Les récents ajustements politiques et économiques opérés par les États-Unis et l’Union européenne modifient substantiellement le paysage du financement international dédié à la transition énergétique africaine. Avec le retrait des États-Unis de l’accord de Paris et la réduction drastique des aides européennes, les projets énergétiques africains doivent désormais affronter une réalité financière profondément remaniée, plaçant le secteur privé au premier plan.
Baisse drastique des aides américaines
Sous l’administration Trump 2.0, les États-Unis ont officiellement abandonné leurs engagements en matière de financement climatique en Afrique, entraînant notamment l’arrêt du programme Power Africa, initialement destiné à promouvoir l’accès à l’électricité sur le continent. Cette décision implique la suspension des aides au sein du partenariat international pour une transition énergétique juste (JETP, Just Energy Transition Partnership), affectant principalement l’Afrique du Sud, dont la transition hors du charbon reposait fortement sur ces fonds. L’impact immédiat s’est manifesté par le blocage récent d’un décaissement de 500 millions de dollars de la part des Climate Investment Funds (CIF), institution liée à la Banque mondiale, sous pression américaine. De plus, l’Export-Import Bank (Eximbank) des États-Unis, historiquement limitée dans ses engagements africains, prévoit désormais de cesser tout soutien aux projets liés aux énergies renouvelables, réorientant sa stratégie vers le financement de projets liés aux énergies fossiles.
Réduction des financements européens
En Europe, la remise en cause du Green Deal européen par certains acteurs politiques et économiques, ainsi que les conclusions du récent rapport Draghi sur la compétitivité, ont poussé l’Union européenne à revoir la structure et les priorités de son financement extérieur. Si l’Union européenne a réaffirmé son engagement envers l’Afrique via l’initiative « Global Gateway » et la campagne « Scaling up Renewables in Africa », les contraintes budgétaires, aggravées par l’urgence d’accroître les dépenses militaires, entraînent une réduction significative des aides publiques. Plusieurs pays européens ont d’ailleurs déjà annoncé une baisse allant jusqu’à 40 % de leurs budgets destinés à l’aide internationale, renforçant ainsi la nécessité d’une participation accrue du secteur privé dans les projets énergétiques africains.
Les défis d’une nouvelle structure de financement
La réduction marquée du financement public international contraint désormais l’Afrique à une dépendance accrue vis-à-vis du secteur privé, une transition qui présente des défis importants pour les économies africaines. Historiquement, moins de 2 % des investissements mondiaux en énergies renouvelables ont bénéficié à l’Afrique, en raison de projets souvent jugés insuffisamment rentables par les investisseurs privés. Le manque de projets bancables en Afrique subsaharienne, aggravé par des facteurs tels que l’instabilité politique, le risque de change, la faiblesse des infrastructures énergétiques et la fragilité des sociétés nationales d’électricité, limite fortement l’attractivité du continent auprès des investisseurs privés internationaux.
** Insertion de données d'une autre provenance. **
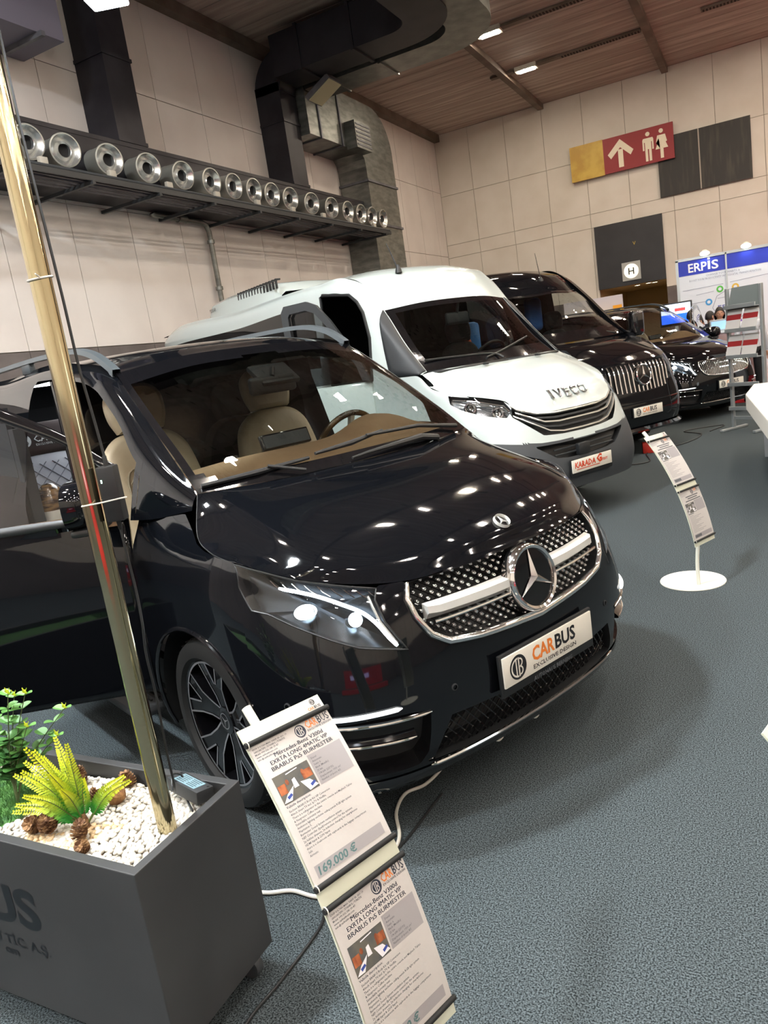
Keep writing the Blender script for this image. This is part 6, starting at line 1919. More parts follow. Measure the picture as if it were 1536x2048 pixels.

Impact sur les engagements climatiques africains
Ces évolutions financières risquent également d’influencer les engagements africains en matière de réduction des émissions de gaz à effet de serre (GES) et de méthane, obligations pourtant cruciales pour les échanges commerciaux internationaux, notamment avec l’Europe. De nombreux engagements pris par les pays africains lors du récent sommet climatique continental restent conditionnés à la mobilisation de fonds internationaux. Face à la diminution du financement extérieur, les pays africains pourraient être tentés de revoir à la baisse ou de reporter leurs contributions nationales déterminées (NDC, Nationally Determined Contributions) devant être soumises avant la COP prévue au Brésil en novembre 2025.
Le retrait américain et les ajustements européens suscitent des interrogations sur la viabilité à court terme des objectifs énergétiques africains. Les pays du continent devront ainsi réévaluer rapidement leur stratégie financière pour maintenir leurs ambitions de transition énergétique.